▶ _Instructions for the task_: Set down word for word each line from the start of the listing through the line that contains "scene.render.engine = 'CYCLES'", both included.

▶ _Stored data_:
_ _ _ _ _ _ _
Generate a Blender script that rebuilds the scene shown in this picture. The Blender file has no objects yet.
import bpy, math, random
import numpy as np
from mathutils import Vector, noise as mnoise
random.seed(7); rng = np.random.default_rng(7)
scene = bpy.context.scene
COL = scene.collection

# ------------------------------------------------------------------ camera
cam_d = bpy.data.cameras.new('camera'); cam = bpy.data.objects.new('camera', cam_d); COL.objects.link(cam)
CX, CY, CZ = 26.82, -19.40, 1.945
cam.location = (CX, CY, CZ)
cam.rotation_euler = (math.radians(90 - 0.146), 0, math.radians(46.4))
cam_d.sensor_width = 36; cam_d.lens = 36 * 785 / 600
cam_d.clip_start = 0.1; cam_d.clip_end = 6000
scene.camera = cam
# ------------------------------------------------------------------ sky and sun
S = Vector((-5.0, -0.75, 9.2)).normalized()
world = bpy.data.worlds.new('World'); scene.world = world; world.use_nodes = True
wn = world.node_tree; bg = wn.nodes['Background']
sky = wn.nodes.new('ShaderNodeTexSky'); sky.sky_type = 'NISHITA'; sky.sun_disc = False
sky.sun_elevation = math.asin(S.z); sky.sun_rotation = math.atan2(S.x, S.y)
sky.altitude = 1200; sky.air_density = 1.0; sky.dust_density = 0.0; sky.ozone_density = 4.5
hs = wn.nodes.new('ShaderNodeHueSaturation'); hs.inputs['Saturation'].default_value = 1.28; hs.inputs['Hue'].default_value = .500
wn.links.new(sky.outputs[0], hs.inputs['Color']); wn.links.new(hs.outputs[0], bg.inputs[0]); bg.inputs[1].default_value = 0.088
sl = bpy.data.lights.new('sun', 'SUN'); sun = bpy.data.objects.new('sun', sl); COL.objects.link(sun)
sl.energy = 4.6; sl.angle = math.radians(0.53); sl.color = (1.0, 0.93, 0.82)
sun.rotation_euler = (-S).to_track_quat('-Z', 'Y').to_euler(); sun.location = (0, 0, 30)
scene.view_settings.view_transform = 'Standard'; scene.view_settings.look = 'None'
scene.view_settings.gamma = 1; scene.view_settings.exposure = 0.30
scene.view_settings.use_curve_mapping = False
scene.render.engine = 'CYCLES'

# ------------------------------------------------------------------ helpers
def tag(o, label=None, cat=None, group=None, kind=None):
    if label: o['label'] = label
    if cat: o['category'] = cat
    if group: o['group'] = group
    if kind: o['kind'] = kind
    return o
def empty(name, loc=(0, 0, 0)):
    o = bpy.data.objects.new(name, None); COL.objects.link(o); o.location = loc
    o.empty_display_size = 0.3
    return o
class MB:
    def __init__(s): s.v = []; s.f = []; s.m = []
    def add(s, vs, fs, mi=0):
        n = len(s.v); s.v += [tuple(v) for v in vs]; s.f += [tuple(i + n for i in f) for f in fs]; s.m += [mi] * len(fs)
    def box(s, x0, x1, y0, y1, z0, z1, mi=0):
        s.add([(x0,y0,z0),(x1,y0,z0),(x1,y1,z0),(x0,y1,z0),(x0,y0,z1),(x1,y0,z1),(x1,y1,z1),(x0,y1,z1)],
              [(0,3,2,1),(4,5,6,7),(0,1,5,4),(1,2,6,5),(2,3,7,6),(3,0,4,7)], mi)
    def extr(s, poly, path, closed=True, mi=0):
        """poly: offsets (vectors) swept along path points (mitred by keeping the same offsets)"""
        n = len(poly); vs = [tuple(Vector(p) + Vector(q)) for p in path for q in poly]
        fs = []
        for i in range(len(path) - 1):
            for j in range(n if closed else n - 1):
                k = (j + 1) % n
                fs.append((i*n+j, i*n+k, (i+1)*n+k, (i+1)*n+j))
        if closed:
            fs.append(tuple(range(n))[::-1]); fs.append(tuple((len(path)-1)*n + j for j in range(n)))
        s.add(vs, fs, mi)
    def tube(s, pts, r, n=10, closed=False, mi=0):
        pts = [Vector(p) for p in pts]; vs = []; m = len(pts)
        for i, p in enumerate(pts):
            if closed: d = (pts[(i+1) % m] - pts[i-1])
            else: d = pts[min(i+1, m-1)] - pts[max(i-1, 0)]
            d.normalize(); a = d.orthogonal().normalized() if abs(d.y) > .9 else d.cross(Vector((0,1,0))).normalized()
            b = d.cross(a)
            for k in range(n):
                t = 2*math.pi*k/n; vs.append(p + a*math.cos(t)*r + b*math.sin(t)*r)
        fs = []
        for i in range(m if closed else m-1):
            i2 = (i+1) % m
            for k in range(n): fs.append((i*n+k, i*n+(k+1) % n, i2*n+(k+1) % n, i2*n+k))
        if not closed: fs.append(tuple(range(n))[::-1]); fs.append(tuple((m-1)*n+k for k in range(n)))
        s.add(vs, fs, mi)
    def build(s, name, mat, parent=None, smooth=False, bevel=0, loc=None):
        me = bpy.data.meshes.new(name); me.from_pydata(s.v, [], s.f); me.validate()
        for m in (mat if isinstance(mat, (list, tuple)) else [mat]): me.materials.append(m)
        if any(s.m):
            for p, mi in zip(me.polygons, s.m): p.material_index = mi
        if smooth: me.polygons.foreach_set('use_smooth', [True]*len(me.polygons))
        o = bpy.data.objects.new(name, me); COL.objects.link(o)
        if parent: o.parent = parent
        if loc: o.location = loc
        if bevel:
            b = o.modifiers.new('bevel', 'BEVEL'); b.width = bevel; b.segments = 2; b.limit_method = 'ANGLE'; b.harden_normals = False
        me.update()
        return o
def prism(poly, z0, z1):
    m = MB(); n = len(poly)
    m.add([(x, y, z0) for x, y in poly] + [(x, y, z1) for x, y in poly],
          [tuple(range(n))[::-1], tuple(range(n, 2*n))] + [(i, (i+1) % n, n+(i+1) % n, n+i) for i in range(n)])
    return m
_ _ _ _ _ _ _
▶ _The solution_:
Generate a Blender script that rebuilds the scene shown in this picture. The Blender file has no objects yet.
import bpy, math, random
import numpy as np
from mathutils import Vector, noise as mnoise
random.seed(7); rng = np.random.default_rng(7)
scene = bpy.context.scene
COL = scene.collection

# ------------------------------------------------------------------ camera
cam_d = bpy.data.cameras.new('camera'); cam = bpy.data.objects.new('camera', cam_d); COL.objects.link(cam)
CX, CY, CZ = 26.82, -19.40, 1.945
cam.location = (CX, CY, CZ)
cam.rotation_euler = (math.radians(90 - 0.146), 0, math.radians(46.4))
cam_d.sensor_width = 36; cam_d.lens = 36 * 785 / 600
cam_d.clip_start = 0.1; cam_d.clip_end = 6000
scene.camera = cam
# ------------------------------------------------------------------ sky and sun
S = Vector((-5.0, -0.75, 9.2)).normalized()
world = bpy.data.worlds.new('World'); scene.world = world; world.use_nodes = True
wn = world.node_tree; bg = wn.nodes['Background']
sky = wn.nodes.new('ShaderNodeTexSky'); sky.sky_type = 'NISHITA'; sky.sun_disc = False
sky.sun_elevation = math.asin(S.z); sky.sun_rotation = math.atan2(S.x, S.y)
sky.altitude = 1200; sky.air_density = 1.0; sky.dust_density = 0.0; sky.ozone_density = 4.5
hs = wn.nodes.new('ShaderNodeHueSaturation'); hs.inputs['Saturation'].default_value = 1.28; hs.inputs['Hue'].default_value = .500
wn.links.new(sky.outputs[0], hs.inputs['Color']); wn.links.new(hs.outputs[0], bg.inputs[0]); bg.inputs[1].default_value = 0.088
sl = bpy.data.lights.new('sun', 'SUN'); sun = bpy.data.objects.new('sun', sl); COL.objects.link(sun)
sl.energy = 4.6; sl.angle = math.radians(0.53); sl.color = (1.0, 0.93, 0.82)
sun.rotation_euler = (-S).to_track_quat('-Z', 'Y').to_euler(); sun.location = (0, 0, 30)
scene.view_settings.view_transform = 'Standard'; scene.view_settings.look = 'None'
scene.view_settings.gamma = 1; scene.view_settings.exposure = 0.30
scene.view_settings.use_curve_mapping = False
scene.render.engine = 'CYCLES'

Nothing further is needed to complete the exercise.